* _DIRECTION_:
Give back the lines exactly, from the first one to the line with "FX0, FX1 = 0.868, 0.989", both ends included.
_ _ _ _ _
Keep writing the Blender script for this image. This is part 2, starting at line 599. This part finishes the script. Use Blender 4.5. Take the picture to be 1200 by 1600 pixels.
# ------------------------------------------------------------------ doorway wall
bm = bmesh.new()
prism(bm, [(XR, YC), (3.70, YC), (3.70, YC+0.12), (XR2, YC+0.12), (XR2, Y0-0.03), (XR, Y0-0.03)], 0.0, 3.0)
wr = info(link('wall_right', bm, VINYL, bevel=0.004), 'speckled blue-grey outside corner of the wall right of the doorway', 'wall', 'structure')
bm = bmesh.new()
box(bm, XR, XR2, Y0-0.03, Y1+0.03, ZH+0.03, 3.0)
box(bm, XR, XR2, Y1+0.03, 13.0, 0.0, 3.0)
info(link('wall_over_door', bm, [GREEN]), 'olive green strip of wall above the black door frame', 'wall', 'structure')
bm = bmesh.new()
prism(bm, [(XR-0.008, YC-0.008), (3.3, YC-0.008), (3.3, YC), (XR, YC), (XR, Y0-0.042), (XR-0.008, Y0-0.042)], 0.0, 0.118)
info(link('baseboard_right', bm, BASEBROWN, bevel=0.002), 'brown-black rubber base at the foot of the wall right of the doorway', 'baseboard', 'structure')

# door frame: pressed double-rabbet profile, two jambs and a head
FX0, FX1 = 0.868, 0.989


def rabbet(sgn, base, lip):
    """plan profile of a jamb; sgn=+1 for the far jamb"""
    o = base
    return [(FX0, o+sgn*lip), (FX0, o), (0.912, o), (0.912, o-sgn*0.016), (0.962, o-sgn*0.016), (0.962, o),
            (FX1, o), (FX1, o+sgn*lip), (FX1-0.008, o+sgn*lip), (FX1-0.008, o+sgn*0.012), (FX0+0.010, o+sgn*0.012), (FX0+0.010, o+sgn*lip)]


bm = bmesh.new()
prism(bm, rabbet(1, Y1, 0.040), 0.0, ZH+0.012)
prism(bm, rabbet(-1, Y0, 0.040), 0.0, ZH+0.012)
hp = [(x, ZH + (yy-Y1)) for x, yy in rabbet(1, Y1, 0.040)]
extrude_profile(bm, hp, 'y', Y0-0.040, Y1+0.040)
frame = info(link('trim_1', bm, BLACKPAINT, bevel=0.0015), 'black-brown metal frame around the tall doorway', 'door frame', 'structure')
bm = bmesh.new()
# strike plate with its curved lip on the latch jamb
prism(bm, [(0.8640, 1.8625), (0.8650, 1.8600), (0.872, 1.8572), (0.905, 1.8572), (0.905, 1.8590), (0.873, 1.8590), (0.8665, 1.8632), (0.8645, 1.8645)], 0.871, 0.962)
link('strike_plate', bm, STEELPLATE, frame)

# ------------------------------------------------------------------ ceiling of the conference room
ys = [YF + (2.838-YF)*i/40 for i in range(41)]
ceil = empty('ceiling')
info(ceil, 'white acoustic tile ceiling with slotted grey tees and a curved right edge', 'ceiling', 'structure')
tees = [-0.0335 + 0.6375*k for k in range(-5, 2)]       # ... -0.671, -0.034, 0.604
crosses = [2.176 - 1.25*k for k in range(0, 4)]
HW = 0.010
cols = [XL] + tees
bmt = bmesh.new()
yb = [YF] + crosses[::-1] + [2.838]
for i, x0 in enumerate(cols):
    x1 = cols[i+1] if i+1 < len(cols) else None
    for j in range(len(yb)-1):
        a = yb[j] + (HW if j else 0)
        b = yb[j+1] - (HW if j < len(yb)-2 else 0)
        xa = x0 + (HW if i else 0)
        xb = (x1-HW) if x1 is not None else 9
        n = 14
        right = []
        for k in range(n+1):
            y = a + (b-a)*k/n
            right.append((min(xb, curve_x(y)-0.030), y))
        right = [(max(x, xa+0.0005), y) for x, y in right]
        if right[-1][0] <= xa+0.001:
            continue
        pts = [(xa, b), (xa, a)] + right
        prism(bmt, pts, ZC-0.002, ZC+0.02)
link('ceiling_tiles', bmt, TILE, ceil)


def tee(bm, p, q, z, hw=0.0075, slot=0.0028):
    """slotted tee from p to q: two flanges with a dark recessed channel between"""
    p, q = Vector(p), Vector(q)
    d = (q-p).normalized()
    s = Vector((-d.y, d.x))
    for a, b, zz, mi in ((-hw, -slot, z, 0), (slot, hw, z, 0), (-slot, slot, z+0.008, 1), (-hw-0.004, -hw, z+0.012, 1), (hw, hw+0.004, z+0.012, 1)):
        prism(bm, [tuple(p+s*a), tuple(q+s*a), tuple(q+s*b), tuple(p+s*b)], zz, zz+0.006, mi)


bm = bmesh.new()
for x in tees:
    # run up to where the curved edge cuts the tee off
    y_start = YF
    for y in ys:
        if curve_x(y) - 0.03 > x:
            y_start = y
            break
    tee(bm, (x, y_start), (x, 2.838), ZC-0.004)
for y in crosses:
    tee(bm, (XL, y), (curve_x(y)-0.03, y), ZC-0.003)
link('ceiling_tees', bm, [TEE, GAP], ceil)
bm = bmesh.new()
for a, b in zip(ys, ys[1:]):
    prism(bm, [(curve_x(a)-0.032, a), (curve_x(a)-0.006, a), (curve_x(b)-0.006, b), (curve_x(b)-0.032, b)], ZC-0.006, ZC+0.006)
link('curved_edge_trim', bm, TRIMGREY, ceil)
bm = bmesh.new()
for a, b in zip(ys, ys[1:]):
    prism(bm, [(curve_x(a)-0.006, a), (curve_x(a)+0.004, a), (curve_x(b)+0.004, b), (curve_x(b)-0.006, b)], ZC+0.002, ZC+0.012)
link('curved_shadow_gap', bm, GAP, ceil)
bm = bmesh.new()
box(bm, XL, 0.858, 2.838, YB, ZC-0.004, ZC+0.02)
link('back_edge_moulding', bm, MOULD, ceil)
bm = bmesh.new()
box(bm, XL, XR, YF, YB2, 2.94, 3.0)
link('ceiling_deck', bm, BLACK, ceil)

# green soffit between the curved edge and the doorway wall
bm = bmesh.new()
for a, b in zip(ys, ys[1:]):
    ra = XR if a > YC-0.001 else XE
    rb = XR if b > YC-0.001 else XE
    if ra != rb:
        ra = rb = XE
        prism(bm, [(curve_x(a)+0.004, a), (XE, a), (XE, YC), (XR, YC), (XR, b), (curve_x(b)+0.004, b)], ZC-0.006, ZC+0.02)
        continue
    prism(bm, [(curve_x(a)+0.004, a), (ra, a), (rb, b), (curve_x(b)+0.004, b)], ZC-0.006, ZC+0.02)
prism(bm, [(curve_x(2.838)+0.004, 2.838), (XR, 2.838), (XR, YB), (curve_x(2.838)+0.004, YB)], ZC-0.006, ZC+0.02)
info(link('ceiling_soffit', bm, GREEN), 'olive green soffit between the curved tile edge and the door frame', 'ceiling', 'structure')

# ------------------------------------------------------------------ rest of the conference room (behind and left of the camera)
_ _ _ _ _
* _EXERCISE SOLUTION_:
Keep writing the Blender script for this image. This is part 2, starting at line 599. This part finishes the script. Use Blender 4.5. Take the picture to be 1200 by 1600 pixels.
# ------------------------------------------------------------------ doorway wall
bm = bmesh.new()
prism(bm, [(XR, YC), (3.70, YC), (3.70, YC+0.12), (XR2, YC+0.12), (XR2, Y0-0.03), (XR, Y0-0.03)], 0.0, 3.0)
wr = info(link('wall_right', bm, VINYL, bevel=0.004), 'speckled blue-grey outside corner of the wall right of the doorway', 'wall', 'structure')
bm = bmesh.new()
box(bm, XR, XR2, Y0-0.03, Y1+0.03, ZH+0.03, 3.0)
box(bm, XR, XR2, Y1+0.03, 13.0, 0.0, 3.0)
info(link('wall_over_door', bm, [GREEN]), 'olive green strip of wall above the black door frame', 'wall', 'structure')
bm = bmesh.new()
prism(bm, [(XR-0.008, YC-0.008), (3.3, YC-0.008), (3.3, YC), (XR, YC), (XR, Y0-0.042), (XR-0.008, Y0-0.042)], 0.0, 0.118)
info(link('baseboard_right', bm, BASEBROWN, bevel=0.002), 'brown-black rubber base at the foot of the wall right of the doorway', 'baseboard', 'structure')

# door frame: pressed double-rabbet profile, two jambs and a head
FX0, FX1 = 0.868, 0.989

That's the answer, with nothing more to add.